A las causas anteriores hay que añadir una más, indispensable,
que es la del fundamentalismo religioso. Los terroristas islámicos
invocan venganza ante bombardeos realizados sobre poblaciones civiles
en el mundo musulmán, o ante las torturas sistemáticas realizadas
por regímenes autoritarios apoyados por el Occidente democrático, y
pretenden realizarla mediante una violencia apoyada en una concepción
fundamentalista de la religión. Esta concepción afirma que el islam
se ha ido contaminando a lo largo de los siglos con innovaciones
provinientes del cristianismo, del paganismo, del mundo moderno,
y su propuesta es volver a lo que ellos creen que es el origen del
islam aplicándolo en su literalidad, la sharía o ley islámica. La
aplicación literal de la sharía codifica de forma estricta la
conducta y rige todos los aspectos de la vida. En sí mismo, este
fundamentalismo religioso no se identifica con el terrorismo, pero es
la condición para el yihadismo, consistente en la utilización de
medios violentos para conseguir esta vuelta al origen. Al-Qaeda y el
Estado islámico serían dos de sus formas.
Nos
hemos preguntado por las causas del terrorismo islamista y la
respuesta nos ha llevado a una diversidad de factores: económicos,
sociales, individuales, geopolíticos, religiosos, entre otros. Esto
nos descubre, a su vez, que las posibles soluciones no pueden ser
simples. No basta con una intervención militar, o con la vigilancia
policial, aunque sea imprescindible, porque el fenómeno no es sólo
una cuestión de seguridad, sino que sus raíces son mucho más
amplias. Al desarrollo de políticas de integración social y
redistribución de la riqueza, abría que sumar el multilateralismo
en las relaciones internacionales, el paso a un modelo de desarrollo
global no determinado únicamente por el beneficio económico a costa
de la naturaleza, de la pluralidad cultural, y de toda referencia a
lo sagrado, así como el crecimiento en el mundo musulmán de
corrientes religiosas reformistas que dialoguen con la
modernidad, a pesar de sus gravísimas contradicciones.
Pero
para terminar estas notas quisiéramos plantear una última cuestión.

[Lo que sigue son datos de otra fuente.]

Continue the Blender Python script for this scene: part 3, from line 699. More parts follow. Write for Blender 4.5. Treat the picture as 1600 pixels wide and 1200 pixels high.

Además de nuevos atentados en nuestro país, en otros países de
Europa o en el resto del mundo, hoy nos enfrentamos a otro peligro muy
cercano: el de responder con odio al odio recibido. Y ése es sin
duda uno de los objetivos de estos atentados, el de propagar en las
sociedades occidentales el odio al Otro, encendiendo las diversas
formas de xenofobia latentes o ya explícitas en nuestros países,
provocando el choque entre identidades culturales en vez de su
apertura mutua, para convertirnos también a nosotros en fanáticos
creyentes de alguna explicación de la realidad que nos salve
de la
complejidad
infinita del mundo. Ante ese peligro, cualquier ciudadano tiene en sus manos una solución: estar atento, en su día a día, a las semillas de
fanatismo que encuentre en otros o en él mismo y no alentarlas, ni
propagarlas, sino criticarlas, descubriendo las mentiras en las que se
basan, para buscar el encuentro valeroso con el otro desde la fidelidad
a las raíces siempre abiertas de nuestra identidad.